### [PROVIDED MATERIAL]

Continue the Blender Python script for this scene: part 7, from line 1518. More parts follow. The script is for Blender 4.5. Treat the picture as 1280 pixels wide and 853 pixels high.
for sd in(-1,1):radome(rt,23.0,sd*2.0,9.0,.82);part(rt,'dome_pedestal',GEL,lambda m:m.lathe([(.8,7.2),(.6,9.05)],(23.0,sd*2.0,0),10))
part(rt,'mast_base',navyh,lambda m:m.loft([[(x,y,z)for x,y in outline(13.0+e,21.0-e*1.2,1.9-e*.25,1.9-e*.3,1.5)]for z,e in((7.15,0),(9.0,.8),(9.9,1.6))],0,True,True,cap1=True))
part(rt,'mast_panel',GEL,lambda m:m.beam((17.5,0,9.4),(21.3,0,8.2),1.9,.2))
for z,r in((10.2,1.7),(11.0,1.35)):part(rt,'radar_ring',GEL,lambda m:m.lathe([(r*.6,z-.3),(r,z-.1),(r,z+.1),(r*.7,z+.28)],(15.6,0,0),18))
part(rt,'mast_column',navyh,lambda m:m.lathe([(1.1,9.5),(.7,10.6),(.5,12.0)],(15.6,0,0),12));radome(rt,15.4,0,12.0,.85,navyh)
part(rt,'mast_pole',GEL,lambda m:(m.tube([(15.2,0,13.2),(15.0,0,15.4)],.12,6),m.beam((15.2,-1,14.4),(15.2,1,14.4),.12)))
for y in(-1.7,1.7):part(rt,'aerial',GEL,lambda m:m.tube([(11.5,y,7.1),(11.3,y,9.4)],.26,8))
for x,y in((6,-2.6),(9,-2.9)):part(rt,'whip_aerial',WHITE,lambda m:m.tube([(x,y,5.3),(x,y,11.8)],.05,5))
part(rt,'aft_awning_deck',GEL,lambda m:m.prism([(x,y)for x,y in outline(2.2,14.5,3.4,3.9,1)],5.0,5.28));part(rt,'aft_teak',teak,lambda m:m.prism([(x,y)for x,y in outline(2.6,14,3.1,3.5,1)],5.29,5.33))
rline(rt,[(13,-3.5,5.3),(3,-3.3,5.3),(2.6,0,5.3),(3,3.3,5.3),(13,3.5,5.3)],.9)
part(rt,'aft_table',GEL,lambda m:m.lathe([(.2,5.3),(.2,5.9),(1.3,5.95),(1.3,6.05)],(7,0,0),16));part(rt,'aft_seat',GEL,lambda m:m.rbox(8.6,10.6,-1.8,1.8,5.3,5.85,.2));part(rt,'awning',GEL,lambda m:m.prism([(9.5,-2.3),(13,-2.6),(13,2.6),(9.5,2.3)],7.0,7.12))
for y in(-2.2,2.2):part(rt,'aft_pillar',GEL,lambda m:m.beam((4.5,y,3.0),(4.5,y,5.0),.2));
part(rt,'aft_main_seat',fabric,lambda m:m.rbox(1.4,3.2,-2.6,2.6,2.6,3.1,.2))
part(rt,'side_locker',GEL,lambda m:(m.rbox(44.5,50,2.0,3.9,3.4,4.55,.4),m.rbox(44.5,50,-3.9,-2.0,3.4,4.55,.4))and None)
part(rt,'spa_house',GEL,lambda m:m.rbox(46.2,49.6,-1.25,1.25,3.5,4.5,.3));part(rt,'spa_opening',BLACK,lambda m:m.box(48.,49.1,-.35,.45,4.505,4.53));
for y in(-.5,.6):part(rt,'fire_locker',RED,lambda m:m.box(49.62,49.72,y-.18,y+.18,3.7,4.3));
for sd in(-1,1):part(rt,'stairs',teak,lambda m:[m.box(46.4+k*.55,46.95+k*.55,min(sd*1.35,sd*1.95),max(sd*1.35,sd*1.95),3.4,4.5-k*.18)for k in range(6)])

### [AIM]
Retype the material above, line by line, exactly.

### [OUTPUT BELOW]
Continue the Blender Python script for this scene: part 7, from line 1518. More parts follow. The script is for Blender 4.5. Treat the picture as 1280 pixels wide and 853 pixels high.
for sd in(-1,1):radome(rt,23.0,sd*2.0,9.0,.82);part(rt,'dome_pedestal',GEL,lambda m:m.lathe([(.8,7.2),(.6,9.05)],(23.0,sd*2.0,0),10))
part(rt,'mast_base',navyh,lambda m:m.loft([[(x,y,z)for x,y in outline(13.0+e,21.0-e*1.2,1.9-e*.25,1.9-e*.3,1.5)]for z,e in((7.15,0),(9.0,.8),(9.9,1.6))],0,True,True,cap1=True))
part(rt,'mast_panel',GEL,lambda m:m.beam((17.5,0,9.4),(21.3,0,8.2),1.9,.2))
for z,r in((10.2,1.7),(11.0,1.35)):part(rt,'radar_ring',GEL,lambda m:m.lathe([(r*.6,z-.3),(r,z-.1),(r,z+.1),(r*.7,z+.28)],(15.6,0,0),18))
part(rt,'mast_column',navyh,lambda m:m.lathe([(1.1,9.5),(.7,10.6),(.5,12.0)],(15.6,0,0),12));radome(rt,15.4,0,12.0,.85,navyh)
part(rt,'mast_pole',GEL,lambda m:(m.tube([(15.2,0,13.2),(15.0,0,15.4)],.12,6),m.beam((15.2,-1,14.4),(15.2,1,14.4),.12)))
for y in(-1.7,1.7):part(rt,'aerial',GEL,lambda m:m.tube([(11.5,y,7.1),(11.3,y,9.4)],.26,8))
for x,y in((6,-2.6),(9,-2.9)):part(rt,'whip_aerial',WHITE,lambda m:m.tube([(x,y,5.3),(x,y,11.8)],.05,5))
part(rt,'aft_awning_deck',GEL,lambda m:m.prism([(x,y)for x,y in outline(2.2,14.5,3.4,3.9,1)],5.0,5.28));part(rt,'aft_teak',teak,lambda m:m.prism([(x,y)for x,y in outline(2.6,14,3.1,3.5,1)],5.29,5.33))
rline(rt,[(13,-3.5,5.3),(3,-3.3,5.3),(2.6,0,5.3),(3,3.3,5.3),(13,3.5,5.3)],.9)
part(rt,'aft_table',GEL,lambda m:m.lathe([(.2,5.3),(.2,5.9),(1.3,5.95),(1.3,6.05)],(7,0,0),16));part(rt,'aft_seat',GEL,lambda m:m.rbox(8.6,10.6,-1.8,1.8,5.3,5.85,.2));part(rt,'awning',GEL,lambda m:m.prism([(9.5,-2.3),(13,-2.6),(13,2.6),(9.5,2.3)],7.0,7.12))
for y in(-2.2,2.2):part(rt,'aft_pillar',GEL,lambda m:m.beam((4.5,y,3.0),(4.5,y,5.0),.2));
part(rt,'aft_main_seat',fabric,lambda m:m.rbox(1.4,3.2,-2.6,2.6,2.6,3.1,.2))
part(rt,'side_locker',GEL,lambda m:(m.rbox(44.5,50,2.0,3.9,3.4,4.55,.4),m.rbox(44.5,50,-3.9,-2.0,3.4,4.55,.4))and None)
part(rt,'spa_house',GEL,lambda m:m.rbox(46.2,49.6,-1.25,1.25,3.5,4.5,.3));part(rt,'spa_opening',BLACK,lambda m:m.box(48.,49.1,-.35,.45,4.505,4.53));
for y in(-.5,.6):part(rt,'fire_locker',RED,lambda m:m.box(49.62,49.72,y-.18,y+.18,3.7,4.3));
for sd in(-1,1):part(rt,'stairs',teak,lambda m:[m.box(46.4+k*.55,46.95+k*.55,min(sd*1.35,sd*1.95),max(sd*1.35,sd*1.95),3.4,4.5-k*.18)for k in range(6)])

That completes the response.